EXERCISE DESCRIPTION: Which lines include the word "scene"? Copy each of them.
* Start GIVEN MATERIAL *
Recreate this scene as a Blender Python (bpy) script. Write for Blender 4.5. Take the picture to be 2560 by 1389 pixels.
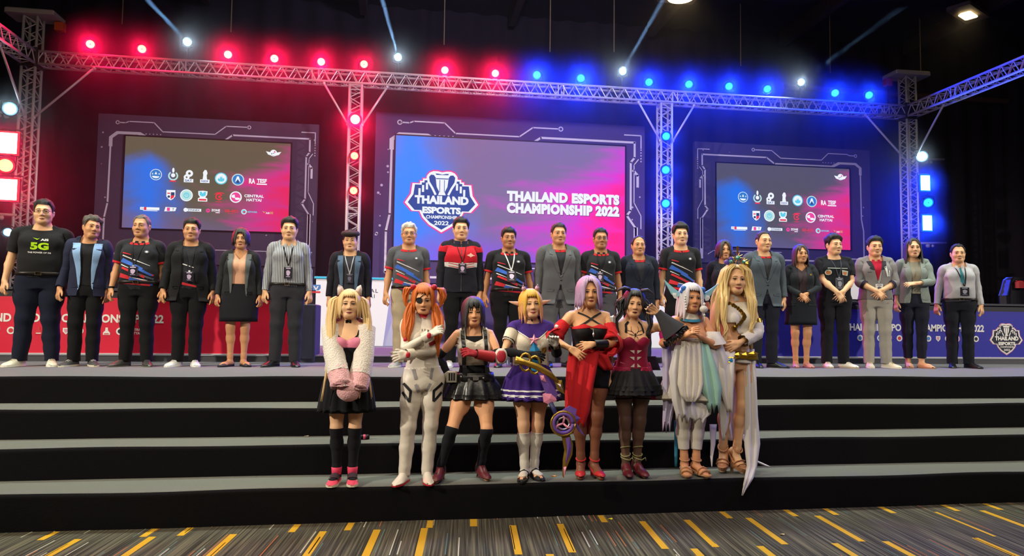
import bpy, math, random
import numpy as np
from mathutils import Vector, Matrix
from mathutils.bvhtree import BVHTree

for o in list(bpy.data.objects): bpy.data.objects.remove(o)
SC = bpy.context.scene
COL = SC.collection
rnd = random.Random(7)

# ------------------------------------------------------------------ camera, world, exposure, large lights
FPX = 1800.0; YAW, PITCH, ROLL = 0.1524, 0.0592, 0.0119; CAMZ = 1.5637
def cam_axes():
    cy, sy, cp, sp = math.cos(YAW), math.sin(YAW), math.cos(PITCH), math.sin(PITCH)
    f = Vector((sy*cp, cy*cp, sp)); r = Vector((cy, -sy, 0)); u = r.cross(f)
    cr, sr = math.cos(ROLL), math.sin(ROLL)
    return cr*r+sr*u, cr*u-sr*r, f
CR, CU, CF = cam_axes()
cam_d = bpy.data.cameras.new('camera'); cam = bpy.data.objects.new('camera', cam_d); COL.objects.link(cam)
M = Matrix((CR, CU, -CF)).transposed().to_4x4(); M.translation = (0, 0, CAMZ)
cam.matrix_world = M
cam_d.sensor_width = 36.0; cam_d.lens = 36.0*FPX/2560.0; cam_d.clip_end = 100
SC.camera = cam
SC.view_settings.view_transform = 'Standard'; SC.view_settings.look = 'None'
SC.view_settings.gamma = 1; SC.view_settings.use_curve_mapping = False
SC.view_settings.exposure = 0.0
SC.cycles.max_bounces = 5; SC.cycles.volume_bounces = 0; SC.cycles.transparent_max_bounces = 6
SC.cycles.sample_clamp_indirect = 4.0
SC.cycles.caustics_reflective = False; SC.cycles.caustics_refractive = False
W = bpy.data.worlds.new('world'); SC.world = W; W.use_nodes = True
W.node_tree.nodes['Background'].inputs[0].default_value = (0.30, 0.17, 0.62, 1)
W.node_tree.nodes['Background'].inputs[1].default_value = 0.04

def srgb(h):
    if isinstance(h, str):
        h = h.lstrip('#'); c = [int(h[i:i+2], 16)/255 for i in (0, 2, 4)]
    else: c = list(h)
    return tuple(x/12.92 if x <= 0.04045 else ((x+0.055)/1.055)**2.4 for x in c)

def light(kind, name, loc, target, color, power, **kw):
    d = bpy.data.lights.new(name, kind); d.color = color; d.energy = power
    for k, v in kw.items(): setattr(d, k, v)
    o = bpy.data.objects.new(name, d); COL.objects.link(o); o.location = loc
    if target is not None:
        o.rotation_euler = (Vector(target)-Vector(loc)).to_track_quat('-Z', 'Y').to_euler()
    return o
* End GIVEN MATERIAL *
FULL RESPONSE:
Recreate this scene as a Blender Python (bpy) script. Write for Blender 4.5. Take the picture to be 2560 by 1389 pixels.
SC = bpy.context.scene